Gold Prices Remain Severely Undervalued
Gold prices aren’t moving. We’ve seen the precious metal trading sideways for several weeks now. Is it time to worry?
There are three things that gold investors must understand.
First things first, patience is key with the precious metal.
Those who are thinking long-term could reap massive rewards. Daily and weekly fluctuations are the result of noise and speculation, and nothing else. Getting worried about what’s happening in the short term could be a big mistake.
Second, it’s important for gold bugs to stop comparing gold prices to other assets.
For example, don’t compare gold prices to technology stocks; they are two different things.
It’s important to think from a valuations perspective and look at what’s happening in the gold market: gold remains severely undervalued. We see a massive demand and supply disparity in favor of the bulls. This disparity alone could send gold prices surging to all-time highs in a few years.
Technical Analysis Suggests that Prices Remain in Favor of the Bulls
Third, know that not much has changed when we look at the price of gold from a price action point of view. In fact, price action suggests that bullish sentiment prevails.
Look at the long-term chart of gold prices. The blue line represents the 50-month moving average of gold prices and the red line represents the 200-month moving average.

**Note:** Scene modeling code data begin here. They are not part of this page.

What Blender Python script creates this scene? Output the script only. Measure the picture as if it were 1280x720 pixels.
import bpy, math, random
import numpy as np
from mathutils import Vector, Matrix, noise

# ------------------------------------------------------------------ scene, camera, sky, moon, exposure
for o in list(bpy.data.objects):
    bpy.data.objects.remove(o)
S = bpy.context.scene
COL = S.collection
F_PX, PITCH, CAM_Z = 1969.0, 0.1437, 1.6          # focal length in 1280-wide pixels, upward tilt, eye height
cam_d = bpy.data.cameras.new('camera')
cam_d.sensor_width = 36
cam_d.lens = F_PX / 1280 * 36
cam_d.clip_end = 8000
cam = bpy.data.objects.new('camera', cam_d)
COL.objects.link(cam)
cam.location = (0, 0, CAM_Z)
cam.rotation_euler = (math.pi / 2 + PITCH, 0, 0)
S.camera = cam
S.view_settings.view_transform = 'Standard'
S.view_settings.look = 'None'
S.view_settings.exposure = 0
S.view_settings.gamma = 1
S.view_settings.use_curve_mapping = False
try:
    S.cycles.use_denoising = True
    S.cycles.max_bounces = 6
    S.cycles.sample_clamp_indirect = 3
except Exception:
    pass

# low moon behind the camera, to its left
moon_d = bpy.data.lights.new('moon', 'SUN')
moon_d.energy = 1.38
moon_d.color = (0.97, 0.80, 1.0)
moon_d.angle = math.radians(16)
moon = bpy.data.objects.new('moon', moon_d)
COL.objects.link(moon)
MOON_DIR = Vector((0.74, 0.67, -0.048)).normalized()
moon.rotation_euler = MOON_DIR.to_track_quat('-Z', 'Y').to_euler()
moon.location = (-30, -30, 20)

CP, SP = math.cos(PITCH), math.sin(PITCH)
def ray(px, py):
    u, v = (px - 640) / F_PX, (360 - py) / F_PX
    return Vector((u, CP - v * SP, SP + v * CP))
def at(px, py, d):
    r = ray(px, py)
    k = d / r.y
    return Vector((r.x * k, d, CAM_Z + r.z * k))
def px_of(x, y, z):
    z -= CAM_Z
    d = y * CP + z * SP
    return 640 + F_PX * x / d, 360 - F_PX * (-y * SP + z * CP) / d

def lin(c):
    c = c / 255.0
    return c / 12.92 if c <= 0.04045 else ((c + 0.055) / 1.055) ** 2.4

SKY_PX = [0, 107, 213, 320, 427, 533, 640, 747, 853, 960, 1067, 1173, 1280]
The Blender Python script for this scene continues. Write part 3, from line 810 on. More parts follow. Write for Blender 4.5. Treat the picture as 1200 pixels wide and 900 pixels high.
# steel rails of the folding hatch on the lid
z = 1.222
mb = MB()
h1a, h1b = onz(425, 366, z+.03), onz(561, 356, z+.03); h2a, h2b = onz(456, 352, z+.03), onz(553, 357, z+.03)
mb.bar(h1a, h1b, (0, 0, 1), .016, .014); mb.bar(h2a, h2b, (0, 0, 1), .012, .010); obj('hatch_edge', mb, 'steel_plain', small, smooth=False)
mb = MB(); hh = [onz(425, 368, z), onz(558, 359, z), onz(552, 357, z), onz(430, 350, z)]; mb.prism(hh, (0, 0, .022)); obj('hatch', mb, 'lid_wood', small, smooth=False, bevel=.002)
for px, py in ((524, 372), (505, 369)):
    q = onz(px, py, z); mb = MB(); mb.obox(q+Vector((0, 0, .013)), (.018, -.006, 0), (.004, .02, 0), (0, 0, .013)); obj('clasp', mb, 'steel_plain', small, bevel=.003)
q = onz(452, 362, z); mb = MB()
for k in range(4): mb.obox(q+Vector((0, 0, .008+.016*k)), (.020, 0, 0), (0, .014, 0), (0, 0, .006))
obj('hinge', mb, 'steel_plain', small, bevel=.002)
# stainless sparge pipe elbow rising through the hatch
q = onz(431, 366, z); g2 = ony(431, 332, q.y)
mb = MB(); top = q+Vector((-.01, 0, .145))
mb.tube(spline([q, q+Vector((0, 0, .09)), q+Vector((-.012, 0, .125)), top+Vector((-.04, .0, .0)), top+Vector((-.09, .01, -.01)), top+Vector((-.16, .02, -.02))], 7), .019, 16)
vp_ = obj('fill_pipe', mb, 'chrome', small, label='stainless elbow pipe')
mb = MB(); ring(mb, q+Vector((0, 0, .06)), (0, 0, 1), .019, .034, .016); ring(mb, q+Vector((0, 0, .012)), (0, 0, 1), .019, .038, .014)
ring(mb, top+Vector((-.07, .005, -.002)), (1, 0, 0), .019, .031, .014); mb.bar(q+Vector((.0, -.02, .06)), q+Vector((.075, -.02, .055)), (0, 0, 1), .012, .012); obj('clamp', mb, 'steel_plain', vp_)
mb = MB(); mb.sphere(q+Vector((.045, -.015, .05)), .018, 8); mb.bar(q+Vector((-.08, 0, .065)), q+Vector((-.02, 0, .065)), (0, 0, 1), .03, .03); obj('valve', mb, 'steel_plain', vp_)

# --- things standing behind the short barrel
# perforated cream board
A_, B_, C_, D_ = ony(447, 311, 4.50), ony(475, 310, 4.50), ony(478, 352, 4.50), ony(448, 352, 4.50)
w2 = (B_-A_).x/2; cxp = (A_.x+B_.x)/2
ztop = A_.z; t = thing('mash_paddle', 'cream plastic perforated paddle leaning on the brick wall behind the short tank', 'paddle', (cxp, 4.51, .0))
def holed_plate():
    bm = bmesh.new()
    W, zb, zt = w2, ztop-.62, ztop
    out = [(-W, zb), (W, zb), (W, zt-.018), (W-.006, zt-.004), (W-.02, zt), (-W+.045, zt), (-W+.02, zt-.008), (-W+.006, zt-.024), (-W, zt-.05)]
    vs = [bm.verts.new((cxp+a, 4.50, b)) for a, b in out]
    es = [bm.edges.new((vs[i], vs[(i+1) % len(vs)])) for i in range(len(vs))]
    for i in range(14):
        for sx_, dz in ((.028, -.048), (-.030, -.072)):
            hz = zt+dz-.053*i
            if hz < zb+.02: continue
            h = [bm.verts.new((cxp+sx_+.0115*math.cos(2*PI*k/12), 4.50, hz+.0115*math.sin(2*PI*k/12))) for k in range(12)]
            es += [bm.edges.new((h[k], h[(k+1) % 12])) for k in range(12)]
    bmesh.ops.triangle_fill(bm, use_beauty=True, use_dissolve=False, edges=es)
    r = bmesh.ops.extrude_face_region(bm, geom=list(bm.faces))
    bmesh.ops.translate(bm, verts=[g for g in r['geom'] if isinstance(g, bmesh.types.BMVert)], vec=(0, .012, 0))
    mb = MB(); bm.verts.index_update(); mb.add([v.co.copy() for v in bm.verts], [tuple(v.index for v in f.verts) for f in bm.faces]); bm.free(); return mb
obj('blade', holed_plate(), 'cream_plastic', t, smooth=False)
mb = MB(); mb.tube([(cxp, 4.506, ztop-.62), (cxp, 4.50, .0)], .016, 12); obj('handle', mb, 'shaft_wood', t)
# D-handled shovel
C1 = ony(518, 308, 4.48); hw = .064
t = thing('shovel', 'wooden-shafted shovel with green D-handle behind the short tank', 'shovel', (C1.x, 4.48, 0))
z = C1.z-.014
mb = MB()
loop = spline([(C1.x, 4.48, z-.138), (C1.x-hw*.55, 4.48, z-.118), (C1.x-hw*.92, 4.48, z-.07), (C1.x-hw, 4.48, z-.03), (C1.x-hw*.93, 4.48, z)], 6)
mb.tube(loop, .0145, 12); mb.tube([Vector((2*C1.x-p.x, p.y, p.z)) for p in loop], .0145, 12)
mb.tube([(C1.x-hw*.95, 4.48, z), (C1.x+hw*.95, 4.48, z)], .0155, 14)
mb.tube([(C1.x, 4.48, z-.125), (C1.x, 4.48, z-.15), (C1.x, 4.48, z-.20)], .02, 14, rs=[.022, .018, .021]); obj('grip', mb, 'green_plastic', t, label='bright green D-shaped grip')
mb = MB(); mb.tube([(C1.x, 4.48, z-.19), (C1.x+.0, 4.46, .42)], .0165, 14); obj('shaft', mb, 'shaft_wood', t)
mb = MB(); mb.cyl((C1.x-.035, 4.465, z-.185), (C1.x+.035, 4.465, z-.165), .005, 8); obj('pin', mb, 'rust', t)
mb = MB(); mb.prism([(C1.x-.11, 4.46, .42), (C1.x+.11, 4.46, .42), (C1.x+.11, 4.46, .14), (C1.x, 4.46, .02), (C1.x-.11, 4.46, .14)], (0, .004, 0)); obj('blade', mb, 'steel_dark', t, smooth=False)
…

Chart courtesy of StockCharts.com
There are three other things that investors need to watch closely.
- Notice the 200-month moving average? The price continues to trade above it. At its core, this says that the very long-term trend of gold prices continues to point upward. If the precious metal price breaks below $975.81, then it’s really time to worry.
- Note that, in 2013, gold prices broke below the 50-month moving average. This was bearish and suggested that the intermediate-term trend was bearish. Now we see that prices are above this moving average. This says that bullish sentiment is building up and that the intermediate-term trend is pointing upward.
- Pay close attention to the volume plotted at the bottom of the chart. It’s important to know one thing: there’s more volume in the gold market these days than there was back in 2013.
Why does this matter? It says there’s a lot of activity. And with a lot of activity, the price has generally increased. This means there are more buyers than sellers in the gold market, and it is very bullish.
What to Watch for Regarding Gold Prices
Dear reader, it can’t be stressed enough: ignoring gold prices at the current level could be a big mistake.
I see the yellow precious metal as a great opportunity—better than stocks for the next five years, at least. I know it’s a bold statement, but I am willing to stand behind it.
Again, patience is the key.
There are four key levels I am paying close attention to, when it comes to gold prices.
- If gold prices break below their 50-month moving average ($1,237), I’d be slightly worried.
- Prices breaking below the 200-month moving average would mean an extreme bear market.
- On the upside, I am paying close attention to the $1,350–$1,375 level. If the yellow precious metal breaks above this level, there isn’t any resistance until $1,550.
- If the price breaks above $1,550, we could see fireworks in gold prices.